Ok, so here's the problem. Let the random variable X represent loss in 2005. The density function of X is exponential with mean equal to 1. Let the random variable Y represent loss in 2008. Y = 1.2X An insurance company covers the losses in 2008 up to a maximum payment of M. The insurance payment in Year 2008 is the random variable "W". We are told that in year 2005, the insurance company covered the full loss and that results in an expected payment of 1 (because the expectation of X is 1). We are told that in year 2008, because of the new maximum payment policy, the expectation for payment in 2008 (W) is equal to the expectation of payment in 2005. In other words, E[W]=1. We are asked to find M.
The solution in the book tells me that E[W] is equal to the survival function of Y integrated from 0 to M. My question, essentially, is why is this true? I understand that integrating the survival function gives us expectation, but in order to get the expectation of W, don't we need to integrate the survival function of W with respect to w? Why can we find the expectation of W by integrating the survival function of Y from 0 to M? I can solve the problem if I just accept this as true, because I can use the fact that Y = 1.2X to actually perform the integration based on the density function for X, but I need to understand why that is true. If it helps, the solution said to think of W = min(Y, M), which stands to reason, since W is either M (if Y>m) or Y (if Y<M). Any help with this would be greatly appreciated.
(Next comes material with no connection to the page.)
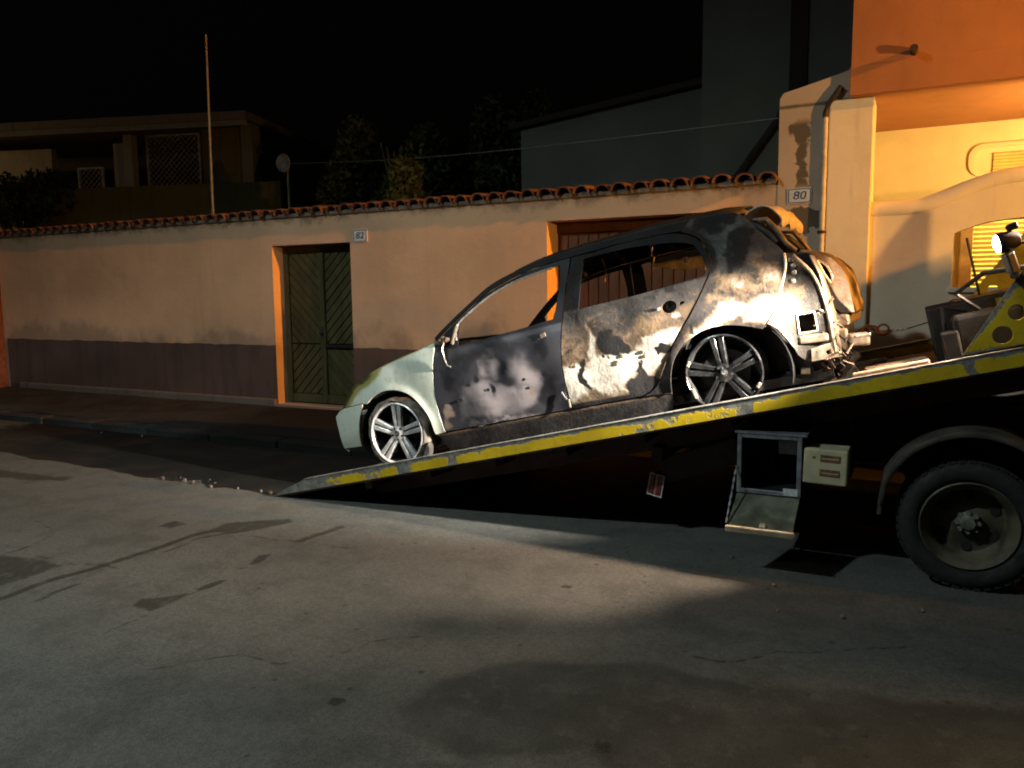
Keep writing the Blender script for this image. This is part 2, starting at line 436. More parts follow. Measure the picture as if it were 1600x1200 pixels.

I've been setting up integrals and rearranging equations for hours to try to understand this.
Note that $$W = \min(Y, M) = \begin{cases} Y, & Y \le M \\ M, & Y > M. \end{cases}$$ This is because if the loss in 2008 does not exceed the policy limit $M$, the insurer pays out the full loss on the claim, which is just $Y$. But if it does exceed the policy limit, then the payment is capped at the policy limit.
Next, we want to compute determine $M$ such that $$\operatorname{E}[W] = \operatorname{E}[X] = 1,$$ which is the condition that the expected payment in 2008 is equal to the expected payment in 2005. This is because there is no policy limit imposed on losses in 2005, and you already established that the expected payment is $1$.
Now we incorporate the relationship between $Y$ and $X$. Since $Y = 1.2X$, it follows that $$Y \sim \operatorname{Exponential}(\mu = 1.2),$$ that is to say, $$\Pr[Y \le y] = \Pr[1.2X \le y] = \Pr[X \le y/1.2] = 1 - e^{-y/1.2}, \quad y \ge 0.$$ So $$\operatorname{E}[W] = \operatorname{E}[\min(Y,M)] = \int_{y=0}^\infty \min(y,M) f_Y(y) \, dy.$$ When $0 \le y \le M$, we have $\min(y,M) = y$, and when $y > M$, we have $\min(y,M) = M$, therefore, $$\operatorname{E}[W] = \int_{y=0}^M y f_Y(y) \, dy + \int_{y=M}^\infty M f_Y(y) \, dy.$$ At this point we can substitute the relevant density and complete the computation, but this is not the essence of your question. Rather, you wish to understand why $$\operatorname{E}[W] = \int_{y=0}^M S_Y(y) \, dy,$$ To see this, observe that $$S_Y(y) = \Pr[Y > y] = \int_{t = y}^\infty f_Y(t) \, dt.$$ Hence $$\int_{y=0}^M S_Y(y) \, dy = \int_{y=0}^M \int_{t=y}^\infty f_Y(t) \, dt \, dy$$ by direct substitution. What is this region of integration? If we think of $(t,y)$ as being plotted in a Cartesian coordinate plane, with $t$ the horizontal axis and $y$ the vertical, then the region satisfying $(0 \le y \le M) \cap (y \le t \le \infty)$ is a horizontal "strip" of height $M$ in the first quadrant, with a triangular region removed. That is to say, this region is the intersection of the inequalities $y \ge 0$, $y \le M$, and $y \le t$. So if we are to interchange the order of integration, we must split up $t$ depending on whether $t \le M$ or $t > M$. In the first case, $t \le M$ gives us the integral $$\int_{t=0}^M \int_{y=0}^t f_Y(t) \, dy \, dt = \int_{t=0}^M f_Y(t) \int_{y=0}^t 1 \, dy \, dt = \int_{t=0}^M t f_Y(t) \, dt.$$ In the second case, $t > M$ gives $$\int_{t=M}^\infty \int_{y=0}^M f_Y(t) \, dy \, dt = \int_{t=M}^\infty f_Y(t) \int_{y=0}^M 1 \, dy \, dt = \int_{t=M}^\infty M f_Y(t) \, dt.$$ Adding these two pieces togther gies us $$\int_{y=0}^M S_Y(y) \, dy = \int_{t=0}^M t f_Y(t) \, dt + \int_{t=M}^\infty M f_Y(t) \, dt,$$ which, with an inconsequential change of the variable of integration from $t$ to $y$, demonstrates the desired equivalence with the first expression we derived for the expectation.